Cette émission a été animée, mardi 16 mars 2017, par Stéphane Lojkine, professeur de littérature française, CIELAM
Avec :
- Bruce Clarke, artiste plasticien
- Sylvie Kandé, professeure de littérature francophone africaine et caribéenne, poète et écrivaine
Arts, langages et pensées de la migration (Maison de la recherche - AMU, Vimeo)
Il y a les immigrés, et il y a les migrants : les termes dessinent deux temporalités différentes, renvoyant l’une à l’urgence de la catastrophe, l’autre au temps long de l’installation, de l’acclimatation, de la nostalgie ; et nous voilà confrontés à deux interrogations différentes de nos identités, d’une part, pour l’immigré, l’intégration ou l’exclusion, le métissage ou le repli, d’autre part, pour le migrant, la trajectoire géopolitique et la mise en récit d’un monde global. Cela implique deux insertions différentes dans l’espace et dessine deux rapports différents à la sphère publique. Mais dans les deux cas, l’immigré, le migrant, fait figure de symptôme d’un rapport de domination. Domination immédiate, directe, subie par l’exclu, le poursuivi, le séquestré ; domination diffuse exercée sur celui qui n’est pas là au même titre que les autres, à qui un titre manque : des papiers, un travail, un foyer, une légitimité nationale.
On s’interrogera ici sur la manière dont les arts peuvent accueillir le phénomène et en dessiner l’absolue singularité contemporaine : Car la migration met d’abord en question l’identité même de l’artiste. Le modèle est-il encore pertinent de l’écrivain naturaliste qui, depuis le confort bourgeois de son cabinet, montait à distance le dossier sociologique des misérables dont il offrirait à ses lecteurs la fresque romancée? Ou bien l’expérience intime d’une blessure originelle est-elle devenue la condition nécessaire de toute légitimité à dire, à représenter, à accueillir la migration dans l’œuvre d’art ? Comment cette expérience est-elle ensuite monnayée, déployée, dans un engagement (social, politique, esthétique), reconnue et appréciée dans l’espace public (le marché de l’art et son industrie culturelle, la diffusion des œuvres, la notoriété) ? Quelles ruptures cette expérience puis ce déploiement induisent-ils ?

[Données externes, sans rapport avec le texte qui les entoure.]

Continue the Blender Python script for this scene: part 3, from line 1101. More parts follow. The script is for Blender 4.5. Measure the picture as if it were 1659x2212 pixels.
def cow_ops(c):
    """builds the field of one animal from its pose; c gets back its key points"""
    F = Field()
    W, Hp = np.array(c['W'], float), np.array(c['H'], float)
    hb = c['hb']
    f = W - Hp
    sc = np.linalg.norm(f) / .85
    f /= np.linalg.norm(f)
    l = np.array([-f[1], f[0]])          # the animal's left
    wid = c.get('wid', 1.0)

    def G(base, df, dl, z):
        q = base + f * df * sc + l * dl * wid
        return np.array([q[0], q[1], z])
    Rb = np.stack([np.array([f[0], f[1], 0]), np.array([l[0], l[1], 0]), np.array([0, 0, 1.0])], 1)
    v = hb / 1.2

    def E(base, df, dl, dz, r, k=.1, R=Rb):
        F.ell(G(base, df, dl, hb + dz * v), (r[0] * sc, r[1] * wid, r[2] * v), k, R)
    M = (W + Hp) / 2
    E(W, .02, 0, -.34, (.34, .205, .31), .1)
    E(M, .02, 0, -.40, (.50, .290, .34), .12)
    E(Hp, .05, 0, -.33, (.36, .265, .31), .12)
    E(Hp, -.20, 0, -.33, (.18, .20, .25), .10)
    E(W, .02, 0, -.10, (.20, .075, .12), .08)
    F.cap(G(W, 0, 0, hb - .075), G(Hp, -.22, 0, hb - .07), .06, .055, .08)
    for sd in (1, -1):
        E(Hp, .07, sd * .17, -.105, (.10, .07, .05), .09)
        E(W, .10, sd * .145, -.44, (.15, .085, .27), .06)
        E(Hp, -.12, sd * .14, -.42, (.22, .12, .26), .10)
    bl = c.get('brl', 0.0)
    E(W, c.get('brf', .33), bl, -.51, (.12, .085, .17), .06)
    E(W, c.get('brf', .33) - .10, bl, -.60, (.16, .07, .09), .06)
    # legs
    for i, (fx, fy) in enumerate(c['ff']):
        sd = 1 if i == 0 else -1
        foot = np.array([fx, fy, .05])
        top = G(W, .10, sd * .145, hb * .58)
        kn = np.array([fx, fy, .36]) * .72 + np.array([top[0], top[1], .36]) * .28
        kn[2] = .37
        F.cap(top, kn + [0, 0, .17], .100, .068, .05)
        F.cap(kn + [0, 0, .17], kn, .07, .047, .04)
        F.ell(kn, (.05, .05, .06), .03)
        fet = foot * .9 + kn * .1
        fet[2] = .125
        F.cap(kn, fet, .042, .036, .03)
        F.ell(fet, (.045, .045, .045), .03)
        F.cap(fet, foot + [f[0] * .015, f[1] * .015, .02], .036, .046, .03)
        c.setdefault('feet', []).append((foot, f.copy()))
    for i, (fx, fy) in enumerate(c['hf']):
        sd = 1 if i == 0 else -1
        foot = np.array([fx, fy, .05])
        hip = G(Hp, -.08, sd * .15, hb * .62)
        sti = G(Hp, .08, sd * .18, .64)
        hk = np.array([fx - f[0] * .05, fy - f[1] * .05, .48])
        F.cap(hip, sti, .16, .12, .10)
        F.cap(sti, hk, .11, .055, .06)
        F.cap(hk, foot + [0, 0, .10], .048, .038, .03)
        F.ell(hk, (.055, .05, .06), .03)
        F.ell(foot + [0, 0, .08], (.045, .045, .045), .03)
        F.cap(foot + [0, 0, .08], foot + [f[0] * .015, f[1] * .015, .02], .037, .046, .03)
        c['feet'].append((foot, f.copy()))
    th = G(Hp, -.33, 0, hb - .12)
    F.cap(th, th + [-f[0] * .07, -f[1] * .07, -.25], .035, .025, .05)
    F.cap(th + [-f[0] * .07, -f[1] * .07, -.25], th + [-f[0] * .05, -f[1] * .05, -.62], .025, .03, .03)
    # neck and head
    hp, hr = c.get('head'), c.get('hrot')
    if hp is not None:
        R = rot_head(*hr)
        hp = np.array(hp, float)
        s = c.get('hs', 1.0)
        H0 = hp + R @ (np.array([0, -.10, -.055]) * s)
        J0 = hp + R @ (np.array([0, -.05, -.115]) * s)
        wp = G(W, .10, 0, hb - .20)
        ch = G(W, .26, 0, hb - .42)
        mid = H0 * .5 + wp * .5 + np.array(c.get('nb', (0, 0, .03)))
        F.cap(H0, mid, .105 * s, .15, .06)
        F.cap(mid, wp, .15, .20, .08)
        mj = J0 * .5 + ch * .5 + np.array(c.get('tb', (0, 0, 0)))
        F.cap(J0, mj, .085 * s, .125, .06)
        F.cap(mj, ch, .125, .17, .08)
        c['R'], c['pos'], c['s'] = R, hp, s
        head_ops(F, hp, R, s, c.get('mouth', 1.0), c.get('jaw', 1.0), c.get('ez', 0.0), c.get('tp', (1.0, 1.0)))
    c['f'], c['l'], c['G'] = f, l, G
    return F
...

Du trajet vécu par le migrant, des ruptures de liens et de lieux que ce trajet suppose, à l’arrachement qu’implique la basculement dans une autre langue, aux langages empruntés pour épouser ces déchirures, aux superpositions, collages, conflits des cultures qui habitent l’œuvre, un système général de la migration se met en place qui est aussi un système de pensée. Dans ce système, que n’organisent plus un centre de référence identitaire ni une, des périphéries de la culture, la ou les migrations pourraient dessiner la configuration singulière d’une sémiologie contemporaine de la mondialisation réelle (qui n’a rien à voir avec le mythe, ou le fantasme d’une unification générale du monde, de ses cultures et de ses représentations). On s’interrogera enfin sur la singularité contemporaine du phénomène migratoire, qu’il peut être intéressant de confronter aux grands modèles classiques des guerres de conquête (L’Iliade, l’Anabase, l’Énéide, La Jérusalem délivrée…) et de la lyrique de l’exil (les Tristes d’Ovide).
Qu’est-ce qui diffère aujourd’hui ? C’est sans doute d’abord le caractère global et multipolaire des migrations, qu’il est désormais impossible d’identifier au face à face de deux peuples, de deux territoires : nous dirigeons-nous pour autant vers un art, une langue, une pensée mondialisées ? Il faut insister d’autre part sur l’accent mis, inouï dans l’histoire, sur les répercussions intimes de la migration, qui ne dessine pas une histoire collective mais une mosaïque d’identités. Enfin, la migration gagnerait peut-être à être pensée non comme une perturbation de l’ordre social mais comme le principe même de la pensée contemporaine, sous la forme de ce que Deleuze appelait la déterritorialisation.